Hi all:
Audacious goals. Some call them North Stars. Regardless, for centuries, men and women have committed themselves to radical visions — reform and change and revolution that seemed impossible to the masses.
The greatest exemplar was Jesus.
As one studies any movement, the people behind the movement must be considered — the organizers and idealists and troublemakers who were crazy enough to lead and join and work and believe that transformation was possible and that their persistence could bring it about.
I think of our audacious goal at For The Children, our North Star: An end to family-induced childhood trauma and eradication of the cycle of neglect, abuse, and abandonment.
I mean like, who do we think we are?
Answer? — we are no different from those organizers and idealists and troublemakers. We really aren’t.
Saint Francis and Martin Luther and Florence Nightingale and William Wilberforce and Harriet Tubman and the thousands that worked alongside them, and now…
Opal Lee.
From Thursday’s article by NPR: “At the age of 89, Lee decided her new life mission was much like that of Granger: ‘I knew I just had to spread the word about Juneteenth to everybody.’ The best way to do that, she figured, was to help get Juneteenth accepted as a national holiday.”
Eighty-nine! And today the entire world is learning a new word, Juneteenth, and the meaning behind it. (And millions get a day off work.

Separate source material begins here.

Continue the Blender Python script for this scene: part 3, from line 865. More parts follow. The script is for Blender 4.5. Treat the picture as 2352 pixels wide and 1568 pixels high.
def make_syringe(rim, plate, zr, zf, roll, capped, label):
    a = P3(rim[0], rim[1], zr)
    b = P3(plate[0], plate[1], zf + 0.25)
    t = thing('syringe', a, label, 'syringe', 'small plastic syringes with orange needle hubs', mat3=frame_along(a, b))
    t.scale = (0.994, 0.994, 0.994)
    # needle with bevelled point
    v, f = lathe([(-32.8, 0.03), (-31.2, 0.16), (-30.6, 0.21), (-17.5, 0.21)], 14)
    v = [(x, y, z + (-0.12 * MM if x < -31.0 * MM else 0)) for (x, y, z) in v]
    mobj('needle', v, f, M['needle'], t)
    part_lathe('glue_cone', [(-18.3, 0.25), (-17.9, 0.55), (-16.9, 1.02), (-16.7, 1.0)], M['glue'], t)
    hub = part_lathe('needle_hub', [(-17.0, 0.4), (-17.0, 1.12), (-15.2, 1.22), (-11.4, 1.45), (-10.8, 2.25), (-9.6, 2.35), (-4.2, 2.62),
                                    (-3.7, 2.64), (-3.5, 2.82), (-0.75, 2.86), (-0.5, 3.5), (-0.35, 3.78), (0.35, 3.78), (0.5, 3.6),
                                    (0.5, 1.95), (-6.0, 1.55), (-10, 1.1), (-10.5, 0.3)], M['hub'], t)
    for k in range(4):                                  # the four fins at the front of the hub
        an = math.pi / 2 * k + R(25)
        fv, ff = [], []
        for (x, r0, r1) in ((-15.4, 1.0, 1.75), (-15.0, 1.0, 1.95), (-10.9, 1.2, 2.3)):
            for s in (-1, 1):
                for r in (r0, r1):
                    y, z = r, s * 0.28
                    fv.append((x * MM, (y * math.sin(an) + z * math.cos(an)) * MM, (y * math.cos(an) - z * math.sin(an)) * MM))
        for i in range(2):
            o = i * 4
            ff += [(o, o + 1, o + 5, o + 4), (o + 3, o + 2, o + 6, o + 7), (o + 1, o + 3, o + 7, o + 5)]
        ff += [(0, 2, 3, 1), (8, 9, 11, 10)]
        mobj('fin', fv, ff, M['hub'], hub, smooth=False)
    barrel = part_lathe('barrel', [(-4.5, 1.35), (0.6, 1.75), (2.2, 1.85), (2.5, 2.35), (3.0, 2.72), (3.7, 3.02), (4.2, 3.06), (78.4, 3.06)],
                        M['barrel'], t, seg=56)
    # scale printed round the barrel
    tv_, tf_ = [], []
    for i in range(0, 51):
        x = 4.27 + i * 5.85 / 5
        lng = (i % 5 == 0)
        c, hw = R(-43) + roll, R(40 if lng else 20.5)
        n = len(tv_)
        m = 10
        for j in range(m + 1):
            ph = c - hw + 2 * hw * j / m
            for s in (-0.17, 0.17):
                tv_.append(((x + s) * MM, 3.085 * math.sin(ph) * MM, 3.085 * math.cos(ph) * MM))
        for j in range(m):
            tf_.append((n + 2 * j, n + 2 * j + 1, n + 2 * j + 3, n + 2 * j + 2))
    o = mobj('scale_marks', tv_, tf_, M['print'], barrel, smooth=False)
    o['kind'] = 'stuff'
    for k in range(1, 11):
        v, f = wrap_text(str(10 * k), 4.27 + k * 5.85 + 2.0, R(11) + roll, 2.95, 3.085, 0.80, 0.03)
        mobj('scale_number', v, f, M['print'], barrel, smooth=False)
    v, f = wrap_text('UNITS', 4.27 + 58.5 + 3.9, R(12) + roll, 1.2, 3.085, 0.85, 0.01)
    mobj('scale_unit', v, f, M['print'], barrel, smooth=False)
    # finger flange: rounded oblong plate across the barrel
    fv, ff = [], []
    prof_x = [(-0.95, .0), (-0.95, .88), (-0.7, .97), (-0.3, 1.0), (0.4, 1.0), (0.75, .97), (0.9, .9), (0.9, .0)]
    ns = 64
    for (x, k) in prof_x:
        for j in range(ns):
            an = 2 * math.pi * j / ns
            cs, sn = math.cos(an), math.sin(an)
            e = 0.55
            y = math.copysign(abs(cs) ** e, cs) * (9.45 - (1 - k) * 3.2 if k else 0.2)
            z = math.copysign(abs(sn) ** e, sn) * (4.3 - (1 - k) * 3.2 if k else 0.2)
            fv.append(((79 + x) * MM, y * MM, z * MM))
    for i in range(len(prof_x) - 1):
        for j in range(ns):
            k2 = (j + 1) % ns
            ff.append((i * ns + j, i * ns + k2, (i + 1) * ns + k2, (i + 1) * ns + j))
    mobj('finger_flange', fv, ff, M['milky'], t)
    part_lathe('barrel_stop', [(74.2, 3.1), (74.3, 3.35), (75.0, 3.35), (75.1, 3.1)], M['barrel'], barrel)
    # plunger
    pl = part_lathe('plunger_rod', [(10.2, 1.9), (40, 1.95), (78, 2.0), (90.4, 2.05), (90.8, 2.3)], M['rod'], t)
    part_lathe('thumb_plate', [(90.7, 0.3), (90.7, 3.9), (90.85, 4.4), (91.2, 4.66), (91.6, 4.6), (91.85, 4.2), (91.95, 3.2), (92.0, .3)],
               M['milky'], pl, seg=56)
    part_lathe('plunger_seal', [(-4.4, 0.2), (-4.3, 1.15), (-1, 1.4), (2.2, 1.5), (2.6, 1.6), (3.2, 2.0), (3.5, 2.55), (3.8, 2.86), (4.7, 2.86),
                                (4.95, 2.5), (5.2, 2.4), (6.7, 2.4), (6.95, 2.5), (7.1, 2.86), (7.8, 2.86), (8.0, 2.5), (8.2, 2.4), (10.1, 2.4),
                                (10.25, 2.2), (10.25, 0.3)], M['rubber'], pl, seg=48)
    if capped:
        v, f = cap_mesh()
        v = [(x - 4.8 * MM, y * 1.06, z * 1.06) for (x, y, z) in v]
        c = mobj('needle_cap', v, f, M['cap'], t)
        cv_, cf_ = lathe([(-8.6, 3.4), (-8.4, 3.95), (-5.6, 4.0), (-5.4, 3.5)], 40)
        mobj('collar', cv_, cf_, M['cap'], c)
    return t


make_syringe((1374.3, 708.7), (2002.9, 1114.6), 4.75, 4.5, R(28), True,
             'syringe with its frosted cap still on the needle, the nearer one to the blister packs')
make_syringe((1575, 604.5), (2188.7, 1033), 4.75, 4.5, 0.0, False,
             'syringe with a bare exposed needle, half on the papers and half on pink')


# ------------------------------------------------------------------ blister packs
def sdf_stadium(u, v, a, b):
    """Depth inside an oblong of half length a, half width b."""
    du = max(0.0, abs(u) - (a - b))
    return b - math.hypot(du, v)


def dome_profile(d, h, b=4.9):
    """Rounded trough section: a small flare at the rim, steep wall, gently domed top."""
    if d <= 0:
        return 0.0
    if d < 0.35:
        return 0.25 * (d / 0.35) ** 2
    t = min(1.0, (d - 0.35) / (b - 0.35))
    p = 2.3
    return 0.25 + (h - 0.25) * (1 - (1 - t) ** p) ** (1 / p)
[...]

As followers of Jesus, we follow the most extraordinary lineage in the history of mankind. He spawned a movement, an audacious one, turning “reality” on its head — a message of the last being the first, the poor being rich, the weak being strong, the losers being winners, the outcasts being those he chose first.
An end to family-induced childhood trauma — what could be more of an audacious, and possible, goal?
Last thing. The reason I chose Judith Herman: she was one of these pioneers, audacious, working for decades to advocate for the reality of trauma, PTSD, against the powers that held to the mind-over-matter canard. But Herman was unrelenting. Trauma and Recovery might be a bit dense. But it is the single greatest work that paved the way for doctors, academics, and organizations like ours to treat and heal victims. The New York Times called the book, “One of the most important psychiatric works to be published since Freud.”
I look forward to reading with you and understanding the core of what our children face.